8 of 85 comments (clear)

  1. The periodic table was published by Mendeleev by Anonymous Coward · · Score: 5, Informative

    in Russia, and then republished in Germany the next year. The "table" of Lavoisier was a much simpler affair, which was pretty far from what a "periodic table" is. It had "elements" in it like "fire", "light", "caloric" and complex molecules.

    But let's forget the science and go for the propaganda.

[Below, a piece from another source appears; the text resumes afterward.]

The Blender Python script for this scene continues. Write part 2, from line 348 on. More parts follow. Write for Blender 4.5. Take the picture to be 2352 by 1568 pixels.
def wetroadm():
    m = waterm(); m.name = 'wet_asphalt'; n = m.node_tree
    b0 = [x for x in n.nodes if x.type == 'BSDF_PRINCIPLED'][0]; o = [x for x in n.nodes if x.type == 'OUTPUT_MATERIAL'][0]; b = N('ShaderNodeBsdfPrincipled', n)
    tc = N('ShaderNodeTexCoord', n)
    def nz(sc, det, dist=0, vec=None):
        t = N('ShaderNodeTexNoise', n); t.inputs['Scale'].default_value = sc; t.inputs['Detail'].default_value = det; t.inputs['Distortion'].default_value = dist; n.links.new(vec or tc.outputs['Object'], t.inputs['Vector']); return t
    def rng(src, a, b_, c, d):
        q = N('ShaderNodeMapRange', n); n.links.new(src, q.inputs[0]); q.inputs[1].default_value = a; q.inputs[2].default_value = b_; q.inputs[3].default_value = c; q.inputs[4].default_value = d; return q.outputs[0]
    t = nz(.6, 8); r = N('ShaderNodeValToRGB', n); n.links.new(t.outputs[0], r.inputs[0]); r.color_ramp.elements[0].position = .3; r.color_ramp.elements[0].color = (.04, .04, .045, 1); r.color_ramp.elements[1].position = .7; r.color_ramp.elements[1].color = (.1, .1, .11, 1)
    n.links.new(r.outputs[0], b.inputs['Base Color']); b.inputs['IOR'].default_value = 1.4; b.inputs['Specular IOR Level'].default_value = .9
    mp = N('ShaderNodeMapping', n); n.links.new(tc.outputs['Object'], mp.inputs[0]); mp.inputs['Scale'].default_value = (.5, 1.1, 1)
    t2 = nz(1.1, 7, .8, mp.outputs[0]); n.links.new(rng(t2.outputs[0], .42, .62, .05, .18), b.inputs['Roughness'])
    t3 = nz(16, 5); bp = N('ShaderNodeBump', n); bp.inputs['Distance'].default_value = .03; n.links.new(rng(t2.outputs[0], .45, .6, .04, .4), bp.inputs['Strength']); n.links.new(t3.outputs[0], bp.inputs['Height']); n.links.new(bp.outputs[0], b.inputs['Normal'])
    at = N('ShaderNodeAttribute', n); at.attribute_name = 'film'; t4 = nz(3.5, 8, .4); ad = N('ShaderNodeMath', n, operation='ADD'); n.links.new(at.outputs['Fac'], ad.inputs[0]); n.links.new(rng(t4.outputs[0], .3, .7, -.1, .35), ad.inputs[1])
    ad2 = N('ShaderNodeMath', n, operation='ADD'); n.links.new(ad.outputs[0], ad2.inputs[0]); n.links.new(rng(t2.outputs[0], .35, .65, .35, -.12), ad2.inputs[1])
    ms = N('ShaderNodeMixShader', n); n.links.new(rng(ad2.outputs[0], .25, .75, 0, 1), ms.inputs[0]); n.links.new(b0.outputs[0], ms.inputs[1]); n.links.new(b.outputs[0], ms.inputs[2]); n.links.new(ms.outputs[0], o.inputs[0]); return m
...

    1. Re:The periodic table was published by Mendeleev by Sique · · Score: 5, Informative

      150 years ago, Antoine Lavoisier was already dead for 75 years. Thus nobody is claiming that 150 years ago, Lavoisier was discovering the periodic table. But what he did: he discovered more chemical elements than any other person in history, thus laying the very foundation Dmitri Mendeleev could build on. Antoine Lavoisier was the giant, on whose shoulders Dmitri Mendeleev was able to see further.

      --
      .sig: Sique *sigh*
    2. Re: The periodic table was published by Mendeleev by serviscope_minor · · Score: 3, Informative

      . Imagine that in celebration of that event Economist would run an article on Hendrik Lorentz without mentioning Albert Einstein.

      Imagine if the Economist ran an article about the periodic table without mentioning Mendeleev. Well, you'd have to because that never happened.

      --
      SJW n. One who posts facts.
    3. Re:The periodic table was published by Mendeleev by Artem+S.+Tashkinov · · Score: 1, Informative

      The blame is on /. editors and whoever submitted the post. The original article is spot on and describes the history of chemical elements and Mendeleev gets the largest part of it.

    4. Re:The periodic table was published by Mendeleev by Kjella · · Score: 4, Informative

      Maybe you did not read the summary (...) And you did not read TFA

      Maybe you're dense but probably just trolling... the chemical elements used to be a list, before someone organized them into a table 150 years ago. The first reasonably complete list was published 230 years ago by somebody else. The list lead to the table, so that's why they say speak of it as the "story behind it" and "what you now know as the periodic table" because that's the form we present it in today.

      --
      Live today, because you never know what tomorrow brings
  2. Re: The periodic table was published by Mendelee by Anonymous Coward · · Score: 5, Informative

    Sure, the "moron" debunked the wildly popular phlogiston theory and discovered hydrogen and oxygen. He put chemistry on its way to uncovering the nature of specific gravity with his focus on weights and gases, at a time when one was unorthodox and the other virtually unknown.

    He did all of this prior to America becoming a nation, before anything faster than a horse carriage was available to share ideas over land.

    But sure, he's a "moron" according to people like who know nothing of history or science.

  3. Re:Crybaby Putinite. by serviscope_minor · · Score: 5, Informative

    Celebrating the latter as the creator of the periodic table just because he made a table of sorts is beyond ridiculous.

    Yeah it would if anyone did that.

    But then, it is the Economist, which is hardly famous for the scientific education of its authors.

    RAAAAAAAAAAAAGGGEEEE!!!

    Since you haven't read TFA, let me inform you that your rage is misplaced. You could read it, or simply redirect your rage elsewhere.

    --
    SJW n. One who posts facts.
  4. Re:Crybaby Putinite. by hackertourist · · Score: 4, Informative

    The fucking summary doesn't do a good job of summarizing the article. The article is 34 paragraphs long, 15 of which are devoted to Mendeleev.

    And thanks to your prejudice, you've missed out on what's actually a really good summary of the history of the periodic table.